**STATED TASK**
Where a line in the listing below contains the word "high", copy that line.

**RECORDED DATA**
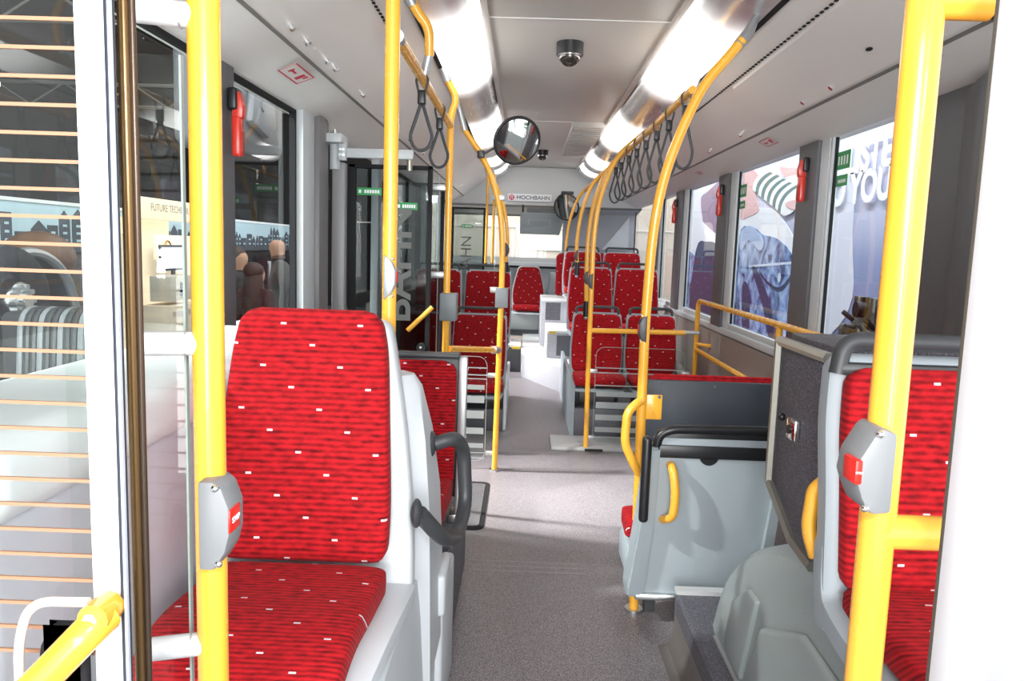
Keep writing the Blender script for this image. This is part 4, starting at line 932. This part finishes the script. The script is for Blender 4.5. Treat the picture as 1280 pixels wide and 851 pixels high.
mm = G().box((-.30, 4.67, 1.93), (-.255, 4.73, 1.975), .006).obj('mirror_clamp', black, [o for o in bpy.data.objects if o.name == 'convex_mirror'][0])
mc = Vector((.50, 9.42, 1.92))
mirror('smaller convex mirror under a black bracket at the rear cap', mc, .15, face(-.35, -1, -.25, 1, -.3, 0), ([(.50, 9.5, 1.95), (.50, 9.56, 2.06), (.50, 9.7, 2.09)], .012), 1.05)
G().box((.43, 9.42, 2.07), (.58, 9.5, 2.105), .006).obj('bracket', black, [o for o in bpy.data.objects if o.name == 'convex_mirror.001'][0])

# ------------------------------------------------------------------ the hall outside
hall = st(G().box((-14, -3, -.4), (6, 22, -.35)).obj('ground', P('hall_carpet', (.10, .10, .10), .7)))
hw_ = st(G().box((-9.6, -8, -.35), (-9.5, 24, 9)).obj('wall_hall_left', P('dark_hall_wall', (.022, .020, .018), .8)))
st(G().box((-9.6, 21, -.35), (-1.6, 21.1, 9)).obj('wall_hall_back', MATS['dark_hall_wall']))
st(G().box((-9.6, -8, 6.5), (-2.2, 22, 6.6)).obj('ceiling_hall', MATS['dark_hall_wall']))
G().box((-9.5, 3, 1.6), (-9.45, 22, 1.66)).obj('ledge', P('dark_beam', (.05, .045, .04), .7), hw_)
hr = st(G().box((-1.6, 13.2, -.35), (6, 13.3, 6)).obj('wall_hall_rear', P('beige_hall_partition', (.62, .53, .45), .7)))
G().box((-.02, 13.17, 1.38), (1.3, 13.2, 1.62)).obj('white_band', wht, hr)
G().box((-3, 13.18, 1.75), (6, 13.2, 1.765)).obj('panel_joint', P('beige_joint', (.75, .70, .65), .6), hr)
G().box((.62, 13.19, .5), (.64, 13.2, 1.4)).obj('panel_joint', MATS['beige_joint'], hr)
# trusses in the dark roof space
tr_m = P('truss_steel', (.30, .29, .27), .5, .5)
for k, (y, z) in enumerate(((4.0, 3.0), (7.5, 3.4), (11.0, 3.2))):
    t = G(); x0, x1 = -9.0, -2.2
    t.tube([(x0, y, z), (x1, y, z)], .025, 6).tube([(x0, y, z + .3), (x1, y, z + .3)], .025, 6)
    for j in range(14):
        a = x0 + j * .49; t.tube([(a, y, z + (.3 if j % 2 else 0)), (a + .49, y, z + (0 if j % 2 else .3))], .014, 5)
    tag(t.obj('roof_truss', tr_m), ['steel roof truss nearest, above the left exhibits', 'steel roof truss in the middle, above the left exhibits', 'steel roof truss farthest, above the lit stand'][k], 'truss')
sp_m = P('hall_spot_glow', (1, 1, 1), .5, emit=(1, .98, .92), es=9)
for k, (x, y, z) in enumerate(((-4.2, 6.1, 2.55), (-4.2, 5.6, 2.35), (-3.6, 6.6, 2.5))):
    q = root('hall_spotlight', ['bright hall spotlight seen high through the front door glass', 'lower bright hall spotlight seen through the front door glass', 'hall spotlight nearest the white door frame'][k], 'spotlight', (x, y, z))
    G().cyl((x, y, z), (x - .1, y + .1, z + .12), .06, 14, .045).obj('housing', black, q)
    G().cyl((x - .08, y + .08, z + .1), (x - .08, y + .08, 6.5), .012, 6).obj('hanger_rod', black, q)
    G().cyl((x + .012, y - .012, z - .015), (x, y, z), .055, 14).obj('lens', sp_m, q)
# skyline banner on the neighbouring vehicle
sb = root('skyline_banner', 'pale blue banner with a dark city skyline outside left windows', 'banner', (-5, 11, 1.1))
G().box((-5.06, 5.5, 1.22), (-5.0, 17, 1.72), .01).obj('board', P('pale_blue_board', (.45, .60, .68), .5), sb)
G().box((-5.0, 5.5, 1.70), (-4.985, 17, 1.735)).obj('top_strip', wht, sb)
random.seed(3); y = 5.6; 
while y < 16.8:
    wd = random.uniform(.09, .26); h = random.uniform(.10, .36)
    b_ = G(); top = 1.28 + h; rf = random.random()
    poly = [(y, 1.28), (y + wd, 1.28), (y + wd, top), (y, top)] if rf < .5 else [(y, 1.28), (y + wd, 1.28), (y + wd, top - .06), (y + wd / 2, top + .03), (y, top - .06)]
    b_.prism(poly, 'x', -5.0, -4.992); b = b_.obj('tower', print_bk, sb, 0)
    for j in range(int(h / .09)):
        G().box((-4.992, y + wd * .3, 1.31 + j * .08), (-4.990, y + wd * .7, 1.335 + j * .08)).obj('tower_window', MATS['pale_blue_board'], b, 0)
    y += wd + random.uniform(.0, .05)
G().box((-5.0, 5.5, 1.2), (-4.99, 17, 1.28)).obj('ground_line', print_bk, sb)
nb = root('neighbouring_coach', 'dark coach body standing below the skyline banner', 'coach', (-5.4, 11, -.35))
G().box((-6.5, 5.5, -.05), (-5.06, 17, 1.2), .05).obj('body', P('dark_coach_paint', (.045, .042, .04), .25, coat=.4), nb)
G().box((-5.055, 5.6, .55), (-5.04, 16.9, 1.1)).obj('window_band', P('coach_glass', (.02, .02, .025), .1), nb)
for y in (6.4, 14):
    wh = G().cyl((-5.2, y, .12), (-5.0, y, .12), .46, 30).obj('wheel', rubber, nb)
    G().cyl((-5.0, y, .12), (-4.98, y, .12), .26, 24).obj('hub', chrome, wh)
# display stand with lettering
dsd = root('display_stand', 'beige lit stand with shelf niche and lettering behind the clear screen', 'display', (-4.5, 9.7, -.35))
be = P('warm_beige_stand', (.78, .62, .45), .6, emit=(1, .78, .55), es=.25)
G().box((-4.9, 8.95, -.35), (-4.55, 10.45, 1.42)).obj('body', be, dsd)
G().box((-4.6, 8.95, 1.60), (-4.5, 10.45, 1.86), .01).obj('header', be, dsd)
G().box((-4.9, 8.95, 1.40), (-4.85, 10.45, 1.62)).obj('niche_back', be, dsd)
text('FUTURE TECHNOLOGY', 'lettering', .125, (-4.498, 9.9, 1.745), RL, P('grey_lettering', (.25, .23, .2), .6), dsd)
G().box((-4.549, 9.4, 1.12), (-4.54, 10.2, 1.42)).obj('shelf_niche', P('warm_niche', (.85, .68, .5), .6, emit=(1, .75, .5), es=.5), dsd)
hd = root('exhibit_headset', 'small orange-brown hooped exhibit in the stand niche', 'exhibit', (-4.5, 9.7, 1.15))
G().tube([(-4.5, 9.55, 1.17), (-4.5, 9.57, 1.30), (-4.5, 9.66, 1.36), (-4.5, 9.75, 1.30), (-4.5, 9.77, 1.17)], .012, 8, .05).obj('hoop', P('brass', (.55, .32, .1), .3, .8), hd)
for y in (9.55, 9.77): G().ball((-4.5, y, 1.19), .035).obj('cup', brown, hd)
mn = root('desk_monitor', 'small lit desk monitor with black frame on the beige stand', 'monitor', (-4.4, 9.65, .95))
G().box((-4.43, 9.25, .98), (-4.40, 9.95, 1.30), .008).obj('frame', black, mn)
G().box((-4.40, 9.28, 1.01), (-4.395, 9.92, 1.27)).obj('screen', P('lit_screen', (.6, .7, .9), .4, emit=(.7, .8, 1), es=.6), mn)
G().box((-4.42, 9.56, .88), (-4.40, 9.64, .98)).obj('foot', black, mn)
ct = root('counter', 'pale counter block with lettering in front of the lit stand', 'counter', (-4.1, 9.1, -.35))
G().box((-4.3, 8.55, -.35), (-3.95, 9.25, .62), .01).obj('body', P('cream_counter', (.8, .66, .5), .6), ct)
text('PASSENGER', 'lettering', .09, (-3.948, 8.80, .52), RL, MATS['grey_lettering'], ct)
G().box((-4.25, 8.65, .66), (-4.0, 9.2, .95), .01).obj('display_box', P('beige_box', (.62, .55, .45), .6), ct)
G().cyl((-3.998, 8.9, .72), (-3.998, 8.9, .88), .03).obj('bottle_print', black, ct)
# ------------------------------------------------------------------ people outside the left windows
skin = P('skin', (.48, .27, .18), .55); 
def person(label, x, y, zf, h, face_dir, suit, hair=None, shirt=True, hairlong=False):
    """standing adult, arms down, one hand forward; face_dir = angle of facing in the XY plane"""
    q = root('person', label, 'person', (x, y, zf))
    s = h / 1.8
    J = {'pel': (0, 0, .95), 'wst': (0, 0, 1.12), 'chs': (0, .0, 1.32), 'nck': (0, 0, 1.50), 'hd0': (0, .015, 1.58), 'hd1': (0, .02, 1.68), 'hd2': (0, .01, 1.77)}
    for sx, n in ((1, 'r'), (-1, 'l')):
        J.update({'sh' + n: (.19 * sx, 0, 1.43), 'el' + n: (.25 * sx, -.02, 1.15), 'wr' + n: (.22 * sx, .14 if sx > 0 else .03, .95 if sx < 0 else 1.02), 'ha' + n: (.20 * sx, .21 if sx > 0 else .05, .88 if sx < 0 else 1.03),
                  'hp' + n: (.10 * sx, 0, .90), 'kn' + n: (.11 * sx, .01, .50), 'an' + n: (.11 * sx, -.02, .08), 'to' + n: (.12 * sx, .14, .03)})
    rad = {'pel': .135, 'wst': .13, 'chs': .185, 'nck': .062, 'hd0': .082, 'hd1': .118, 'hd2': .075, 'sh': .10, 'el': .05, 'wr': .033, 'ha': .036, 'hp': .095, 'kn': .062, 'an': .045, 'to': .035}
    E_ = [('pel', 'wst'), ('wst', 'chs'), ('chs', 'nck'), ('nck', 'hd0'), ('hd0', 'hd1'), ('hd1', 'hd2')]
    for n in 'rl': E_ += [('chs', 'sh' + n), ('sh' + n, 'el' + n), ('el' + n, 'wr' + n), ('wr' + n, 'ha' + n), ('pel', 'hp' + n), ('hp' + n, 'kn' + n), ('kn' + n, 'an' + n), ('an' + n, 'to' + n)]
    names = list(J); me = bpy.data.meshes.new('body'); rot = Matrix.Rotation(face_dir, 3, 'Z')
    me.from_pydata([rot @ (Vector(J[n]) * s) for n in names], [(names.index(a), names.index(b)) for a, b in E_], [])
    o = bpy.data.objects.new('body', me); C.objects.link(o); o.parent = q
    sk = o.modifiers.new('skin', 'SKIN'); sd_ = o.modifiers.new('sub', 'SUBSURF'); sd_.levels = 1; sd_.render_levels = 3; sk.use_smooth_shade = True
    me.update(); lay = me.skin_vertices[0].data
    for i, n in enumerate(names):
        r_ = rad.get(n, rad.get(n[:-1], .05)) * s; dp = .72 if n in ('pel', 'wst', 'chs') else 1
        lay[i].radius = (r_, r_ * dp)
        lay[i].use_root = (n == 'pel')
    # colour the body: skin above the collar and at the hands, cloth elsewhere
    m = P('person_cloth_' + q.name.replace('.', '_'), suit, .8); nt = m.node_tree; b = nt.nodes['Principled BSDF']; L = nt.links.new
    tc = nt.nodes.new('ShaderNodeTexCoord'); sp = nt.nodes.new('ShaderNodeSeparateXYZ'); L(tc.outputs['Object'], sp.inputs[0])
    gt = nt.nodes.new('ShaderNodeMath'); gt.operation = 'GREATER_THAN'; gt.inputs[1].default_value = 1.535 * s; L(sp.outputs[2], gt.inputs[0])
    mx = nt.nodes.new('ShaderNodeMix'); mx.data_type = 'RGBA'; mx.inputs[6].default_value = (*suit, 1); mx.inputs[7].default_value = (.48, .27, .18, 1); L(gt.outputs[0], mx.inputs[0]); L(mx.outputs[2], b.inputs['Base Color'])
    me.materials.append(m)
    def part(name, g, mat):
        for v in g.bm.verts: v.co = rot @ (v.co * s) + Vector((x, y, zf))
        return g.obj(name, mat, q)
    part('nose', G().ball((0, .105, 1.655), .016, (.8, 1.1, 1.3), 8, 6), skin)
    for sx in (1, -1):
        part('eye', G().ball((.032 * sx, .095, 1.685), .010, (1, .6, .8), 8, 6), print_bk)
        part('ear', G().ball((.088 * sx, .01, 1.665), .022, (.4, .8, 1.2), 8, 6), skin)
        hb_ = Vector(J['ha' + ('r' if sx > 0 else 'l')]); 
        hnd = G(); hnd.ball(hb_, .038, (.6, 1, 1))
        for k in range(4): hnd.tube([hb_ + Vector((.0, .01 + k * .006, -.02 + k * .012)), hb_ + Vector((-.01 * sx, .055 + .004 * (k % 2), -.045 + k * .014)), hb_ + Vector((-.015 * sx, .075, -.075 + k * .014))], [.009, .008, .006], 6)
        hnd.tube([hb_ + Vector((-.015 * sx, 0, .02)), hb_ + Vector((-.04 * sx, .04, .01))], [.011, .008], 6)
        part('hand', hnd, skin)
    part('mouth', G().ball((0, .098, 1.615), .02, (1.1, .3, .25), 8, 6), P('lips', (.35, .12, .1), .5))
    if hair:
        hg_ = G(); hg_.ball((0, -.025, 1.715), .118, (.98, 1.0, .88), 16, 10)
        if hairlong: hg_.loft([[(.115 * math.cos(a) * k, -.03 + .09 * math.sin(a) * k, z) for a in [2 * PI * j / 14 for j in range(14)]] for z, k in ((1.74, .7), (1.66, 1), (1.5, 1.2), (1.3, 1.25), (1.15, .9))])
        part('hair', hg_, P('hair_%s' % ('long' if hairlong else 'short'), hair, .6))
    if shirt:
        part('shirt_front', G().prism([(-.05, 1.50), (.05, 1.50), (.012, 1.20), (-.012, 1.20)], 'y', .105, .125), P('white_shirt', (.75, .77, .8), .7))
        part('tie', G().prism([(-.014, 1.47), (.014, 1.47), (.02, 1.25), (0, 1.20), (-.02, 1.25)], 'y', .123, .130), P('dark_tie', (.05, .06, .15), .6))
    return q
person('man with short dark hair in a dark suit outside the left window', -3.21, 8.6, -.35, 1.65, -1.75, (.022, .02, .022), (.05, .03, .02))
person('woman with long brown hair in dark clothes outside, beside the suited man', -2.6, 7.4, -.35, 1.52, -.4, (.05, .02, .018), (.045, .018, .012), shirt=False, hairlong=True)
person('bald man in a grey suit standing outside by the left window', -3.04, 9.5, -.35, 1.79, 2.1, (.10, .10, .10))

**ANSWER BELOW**
Keep writing the Blender script for this image. This is part 4, starting at line 932. This part finishes the script. The script is for Blender 4.5. Treat the picture as 1280 pixels wide and 851 pixels high.
    q = root('hall_spotlight', ['bright hall spotlight seen high through the front door glass', 'lower bright hall spotlight seen through the front door glass', 'hall spotlight nearest the white door frame'][k], 'spotlight', (x, y, z))